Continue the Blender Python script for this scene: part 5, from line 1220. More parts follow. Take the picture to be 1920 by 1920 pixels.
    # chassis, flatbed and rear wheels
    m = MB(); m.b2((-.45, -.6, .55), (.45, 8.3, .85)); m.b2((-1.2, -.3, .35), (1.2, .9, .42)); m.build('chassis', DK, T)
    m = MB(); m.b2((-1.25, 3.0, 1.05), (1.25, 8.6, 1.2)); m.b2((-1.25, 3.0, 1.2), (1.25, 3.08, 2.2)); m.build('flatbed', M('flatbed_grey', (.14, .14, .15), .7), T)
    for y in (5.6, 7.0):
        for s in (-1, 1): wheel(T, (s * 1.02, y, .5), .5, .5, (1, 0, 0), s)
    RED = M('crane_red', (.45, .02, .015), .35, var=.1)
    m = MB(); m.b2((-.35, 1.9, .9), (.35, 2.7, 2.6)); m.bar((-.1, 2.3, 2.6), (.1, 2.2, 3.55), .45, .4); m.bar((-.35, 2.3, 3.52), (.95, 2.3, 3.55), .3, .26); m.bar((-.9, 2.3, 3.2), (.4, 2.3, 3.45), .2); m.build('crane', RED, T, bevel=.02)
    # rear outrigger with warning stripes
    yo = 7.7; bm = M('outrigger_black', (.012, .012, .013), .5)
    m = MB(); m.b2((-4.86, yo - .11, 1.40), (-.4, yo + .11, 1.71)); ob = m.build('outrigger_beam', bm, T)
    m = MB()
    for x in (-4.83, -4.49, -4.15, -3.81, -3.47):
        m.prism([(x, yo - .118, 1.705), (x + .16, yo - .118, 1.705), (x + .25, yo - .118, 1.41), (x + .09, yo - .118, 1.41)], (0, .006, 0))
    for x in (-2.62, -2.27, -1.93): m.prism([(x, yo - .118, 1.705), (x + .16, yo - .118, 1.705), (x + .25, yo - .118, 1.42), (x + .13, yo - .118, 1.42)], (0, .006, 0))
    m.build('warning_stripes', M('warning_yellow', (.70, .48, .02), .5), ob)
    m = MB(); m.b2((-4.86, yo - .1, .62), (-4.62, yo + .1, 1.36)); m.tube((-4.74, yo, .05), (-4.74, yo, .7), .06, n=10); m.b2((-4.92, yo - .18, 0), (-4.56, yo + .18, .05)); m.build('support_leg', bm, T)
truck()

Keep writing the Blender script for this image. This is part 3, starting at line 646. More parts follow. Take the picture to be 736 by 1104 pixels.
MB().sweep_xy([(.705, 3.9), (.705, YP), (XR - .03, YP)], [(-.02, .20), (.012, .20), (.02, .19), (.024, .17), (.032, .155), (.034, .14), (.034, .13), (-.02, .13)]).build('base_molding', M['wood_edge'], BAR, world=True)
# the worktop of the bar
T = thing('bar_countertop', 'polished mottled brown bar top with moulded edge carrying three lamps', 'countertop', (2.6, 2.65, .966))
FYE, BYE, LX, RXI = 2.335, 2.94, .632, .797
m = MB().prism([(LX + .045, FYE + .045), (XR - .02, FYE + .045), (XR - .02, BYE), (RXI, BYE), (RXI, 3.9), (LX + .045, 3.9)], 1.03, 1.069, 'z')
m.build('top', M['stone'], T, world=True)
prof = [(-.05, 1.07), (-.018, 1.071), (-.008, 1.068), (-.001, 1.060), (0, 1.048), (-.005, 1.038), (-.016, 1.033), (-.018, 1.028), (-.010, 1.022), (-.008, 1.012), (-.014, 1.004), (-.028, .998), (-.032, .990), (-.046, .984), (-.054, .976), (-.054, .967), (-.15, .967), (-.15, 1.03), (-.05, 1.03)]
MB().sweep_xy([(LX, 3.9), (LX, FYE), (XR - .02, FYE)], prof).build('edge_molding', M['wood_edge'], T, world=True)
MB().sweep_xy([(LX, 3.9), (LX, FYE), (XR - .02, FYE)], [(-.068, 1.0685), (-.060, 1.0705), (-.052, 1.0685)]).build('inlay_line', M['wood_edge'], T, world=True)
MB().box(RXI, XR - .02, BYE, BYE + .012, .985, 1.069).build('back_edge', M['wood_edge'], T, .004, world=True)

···

_Job_
All of the data needs to be printed once more, exactly.

_The output_
Continue the Blender Python script for this scene: part 5, from line 1220. More parts follow. Take the picture to be 1920 by 1920 pixels.
    # chassis, flatbed and rear wheels
    m = MB(); m.b2((-.45, -.6, .55), (.45, 8.3, .85)); m.b2((-1.2, -.3, .35), (1.2, .9, .42)); m.build('chassis', DK, T)
    m = MB(); m.b2((-1.25, 3.0, 1.05), (1.25, 8.6, 1.2)); m.b2((-1.25, 3.0, 1.2), (1.25, 3.08, 2.2)); m.build('flatbed', M('flatbed_grey', (.14, .14, .15), .7), T)
    for y in (5.6, 7.0):
        for s in (-1, 1): wheel(T, (s * 1.02, y, .5), .5, .5, (1, 0, 0), s)
    RED = M('crane_red', (.45, .02, .015), .35, var=.1)
    m = MB(); m.b2((-.35, 1.9, .9), (.35, 2.7, 2.6)); m.bar((-.1, 2.3, 2.6), (.1, 2.2, 3.55), .45, .4); m.bar((-.35, 2.3, 3.52), (.95, 2.3, 3.55), .3, .26); m.bar((-.9, 2.3, 3.2), (.4, 2.3, 3.45), .2); m.build('crane', RED, T, bevel=.02)
    # rear outrigger with warning stripes
    yo = 7.7; bm = M('outrigger_black', (.012, .012, .013), .5)
    m = MB(); m.b2((-4.86, yo - .11, 1.40), (-.4, yo + .11, 1.71)); ob = m.build('outrigger_beam', bm, T)
    m = MB()
    for x in (-4.83, -4.49, -4.15, -3.81, -3.47):
        m.prism([(x, yo - .118, 1.705), (x + .16, yo - .118, 1.705), (x + .25, yo - .118, 1.41), (x + .09, yo - .118, 1.41)], (0, .006, 0))
    for x in (-2.62, -2.27, -1.93): m.prism([(x, yo - .118, 1.705), (x + .16, yo - .118, 1.705), (x + .25, yo - .118, 1.42), (x + .13, yo - .118, 1.42)], (0, .006, 0))
    m.build('warning_stripes', M('warning_yellow', (.70, .48, .02), .5), ob)
    m = MB(); m.b2((-4.86, yo - .1, .62), (-4.62, yo + .1, 1.36)); m.tube((-4.74, yo, .05), (-4.74, yo, .7), .06, n=10); m.b2((-4.92, yo - .18, 0), (-4.56, yo + .18, .05)); m.build('support_leg', bm, T)
truck()

Keep writing the Blender script for this image. This is part 3, starting at line 646. More parts follow. Take the picture to be 736 by 1104 pixels.
MB().sweep_xy([(.705, 3.9), (.705, YP), (XR - .03, YP)], [(-.02, .20), (.012, .20), (.02, .19), (.024, .17), (.032, .155), (.034, .14), (.034, .13), (-.02, .13)]).build('base_molding', M['wood_edge'], BAR, world=True)
# the worktop of the bar
T = thing('bar_countertop', 'polished mottled brown bar top with moulded edge carrying three lamps', 'countertop', (2.6, 2.65, .966))
FYE, BYE, LX, RXI = 2.335, 2.94, .632, .797
m = MB().prism([(LX + .045, FYE + .045), (XR - .02, FYE + .045), (XR - .02, BYE), (RXI, BYE), (RXI, 3.9), (LX + .045, 3.9)], 1.03, 1.069, 'z')
m.build('top', M['stone'], T, world=True)
prof = [(-.05, 1.07), (-.018, 1.071), (-.008, 1.068), (-.001, 1.060), (0, 1.048), (-.005, 1.038), (-.016, 1.033), (-.018, 1.028), (-.010, 1.022), (-.008, 1.012), (-.014, 1.004), (-.028, .998), (-.032, .990), (-.046, .984), (-.054, .976), (-.054, .967), (-.15, .967), (-.15, 1.03), (-.05, 1.03)]
MB().sweep_xy([(LX, 3.9), (LX, FYE), (XR - .02, FYE)], prof).build('edge_molding', M['wood_edge'], T, world=True)
MB().sweep_xy([(LX, 3.9), (LX, FYE), (XR - .02, FYE)], [(-.068, 1.0685), (-.060, 1.0705), (-.052, 1.0685)]).build('inlay_line', M['wood_edge'], T, world=True)
MB().box(RXI, XR - .02, BYE, BYE + .012, .985, 1.069).build('back_edge', M['wood_edge'], T, .004, world=True)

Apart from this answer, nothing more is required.